Effects of deep geothermal injection and extraction well modeling approaches on flow and heat transport in multilayer aquifers

Geothermal reservoir modeling often focuses on fractured or single-layer systems, even though multilayer porous aquifers offer an additional opportunity for geothermal energy extraction. This study examines how specific modeling assumptions influence the flow field and thermal evolution in stratified geothermal systems. It focuses on a representative multilayer aquifer of the Bückeberg Formation in the North German Basin. The targeted interval contains stacked sandstone units separated by claystone between depths of 1200 and 1400 m with reservoir temperatures around 70 °C and injection rates of several tens of litres per second.
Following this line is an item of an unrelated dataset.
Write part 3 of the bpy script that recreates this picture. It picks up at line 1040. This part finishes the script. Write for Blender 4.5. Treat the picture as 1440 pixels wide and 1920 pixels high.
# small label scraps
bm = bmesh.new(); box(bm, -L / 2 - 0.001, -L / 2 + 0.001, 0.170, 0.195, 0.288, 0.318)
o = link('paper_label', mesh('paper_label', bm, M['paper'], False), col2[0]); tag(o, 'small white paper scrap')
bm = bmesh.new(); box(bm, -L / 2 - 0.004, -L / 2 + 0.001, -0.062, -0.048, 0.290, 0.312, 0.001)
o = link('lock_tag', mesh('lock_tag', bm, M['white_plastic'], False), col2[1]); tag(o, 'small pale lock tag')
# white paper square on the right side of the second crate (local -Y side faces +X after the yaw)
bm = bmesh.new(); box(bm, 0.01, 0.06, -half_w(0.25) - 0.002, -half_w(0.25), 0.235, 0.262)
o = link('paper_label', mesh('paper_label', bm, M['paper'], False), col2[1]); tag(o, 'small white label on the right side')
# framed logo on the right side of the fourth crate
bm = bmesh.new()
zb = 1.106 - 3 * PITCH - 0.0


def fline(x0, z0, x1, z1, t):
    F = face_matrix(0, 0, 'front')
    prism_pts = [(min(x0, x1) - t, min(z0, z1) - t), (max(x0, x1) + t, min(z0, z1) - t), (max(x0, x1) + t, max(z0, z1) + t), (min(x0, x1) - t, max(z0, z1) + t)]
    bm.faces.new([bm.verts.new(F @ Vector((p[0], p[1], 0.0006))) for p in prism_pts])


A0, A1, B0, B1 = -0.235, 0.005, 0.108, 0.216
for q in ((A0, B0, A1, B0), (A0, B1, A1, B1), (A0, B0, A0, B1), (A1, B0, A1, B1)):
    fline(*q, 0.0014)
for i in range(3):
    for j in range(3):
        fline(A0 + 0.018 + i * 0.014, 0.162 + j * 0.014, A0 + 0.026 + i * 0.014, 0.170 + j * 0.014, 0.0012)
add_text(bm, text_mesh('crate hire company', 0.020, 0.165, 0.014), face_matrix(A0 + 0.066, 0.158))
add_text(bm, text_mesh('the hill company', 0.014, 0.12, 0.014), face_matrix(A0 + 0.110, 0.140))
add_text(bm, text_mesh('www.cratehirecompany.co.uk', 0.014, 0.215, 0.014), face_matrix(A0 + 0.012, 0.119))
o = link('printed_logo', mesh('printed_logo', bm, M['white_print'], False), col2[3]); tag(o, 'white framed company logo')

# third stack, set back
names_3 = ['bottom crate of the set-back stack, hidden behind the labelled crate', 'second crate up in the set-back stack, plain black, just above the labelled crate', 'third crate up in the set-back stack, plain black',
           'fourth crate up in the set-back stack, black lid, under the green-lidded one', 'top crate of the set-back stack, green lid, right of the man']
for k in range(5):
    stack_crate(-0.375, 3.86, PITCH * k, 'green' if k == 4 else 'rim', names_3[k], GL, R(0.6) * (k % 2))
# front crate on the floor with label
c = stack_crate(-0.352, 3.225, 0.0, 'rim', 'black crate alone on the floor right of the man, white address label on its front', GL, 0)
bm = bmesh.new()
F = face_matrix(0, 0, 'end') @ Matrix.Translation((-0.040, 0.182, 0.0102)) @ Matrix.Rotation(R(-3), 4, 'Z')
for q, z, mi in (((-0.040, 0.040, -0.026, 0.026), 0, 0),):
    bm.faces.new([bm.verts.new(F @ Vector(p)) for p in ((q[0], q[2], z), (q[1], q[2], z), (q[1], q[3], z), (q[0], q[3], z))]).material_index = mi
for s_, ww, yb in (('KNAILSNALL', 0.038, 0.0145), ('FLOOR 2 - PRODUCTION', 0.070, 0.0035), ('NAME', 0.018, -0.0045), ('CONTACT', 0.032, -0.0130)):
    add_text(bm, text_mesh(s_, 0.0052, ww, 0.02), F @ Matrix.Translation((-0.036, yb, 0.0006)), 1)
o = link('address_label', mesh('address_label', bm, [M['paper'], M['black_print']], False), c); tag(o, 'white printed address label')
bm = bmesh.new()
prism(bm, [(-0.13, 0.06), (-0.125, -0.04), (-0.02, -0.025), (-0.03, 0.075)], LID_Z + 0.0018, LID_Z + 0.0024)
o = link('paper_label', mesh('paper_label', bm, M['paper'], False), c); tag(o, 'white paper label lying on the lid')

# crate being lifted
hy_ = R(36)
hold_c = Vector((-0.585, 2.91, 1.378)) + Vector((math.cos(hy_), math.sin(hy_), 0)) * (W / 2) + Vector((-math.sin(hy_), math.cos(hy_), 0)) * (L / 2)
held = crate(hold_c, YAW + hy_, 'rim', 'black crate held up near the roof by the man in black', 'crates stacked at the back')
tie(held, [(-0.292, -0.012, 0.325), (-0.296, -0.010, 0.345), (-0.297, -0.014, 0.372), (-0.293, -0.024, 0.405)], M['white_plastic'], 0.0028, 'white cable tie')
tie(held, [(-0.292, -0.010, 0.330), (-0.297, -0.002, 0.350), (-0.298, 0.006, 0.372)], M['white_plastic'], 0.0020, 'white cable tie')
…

A three dimensional numerical model is developed in the open source software OpenGeoSys to evaluate groundwater flow and heat transport in this layered system. As the fluid viscosity is temperature-dependent, the resulting flow field evolves over time. To investigate the associated water distribution around the well, injection and extraction are represented using three numerical approaches. First, a pipe based implementation is used to explicitly model the flow through the wells so that the distribution of injected and produced water between the sandstone layers is not prescribed but governed by the geological and hydraulic properties of the multilayer aquifer. Further, two imposed injection concepts are applied for comparison: a line based source term and a source term defined on a cylindrical borehole surface. Moreover, the approximation of constant viscosity is assessed by comparison with simulations using both constant and temperature-dependent viscosity for the three well implementations. 

Preliminary results show that temperature-dependent viscosity noticeably alters the flow field and affects the evolution of production temperature. These tendencies confirm the relevance of viscosity formulation when analysing thermal behaviour in multilayer geothermal systems. The ongoing comparison of injection and extraction well approaches extends these findings by including the influence of inflow and outflow patterns on the flow field near the wells, where flow paths in multilayer aquifers are inherently more complex. This highlights the importance of choosing appropriate inflow and outflow conditions for modeling the thermo-hydraulic response of stratified reservoirs.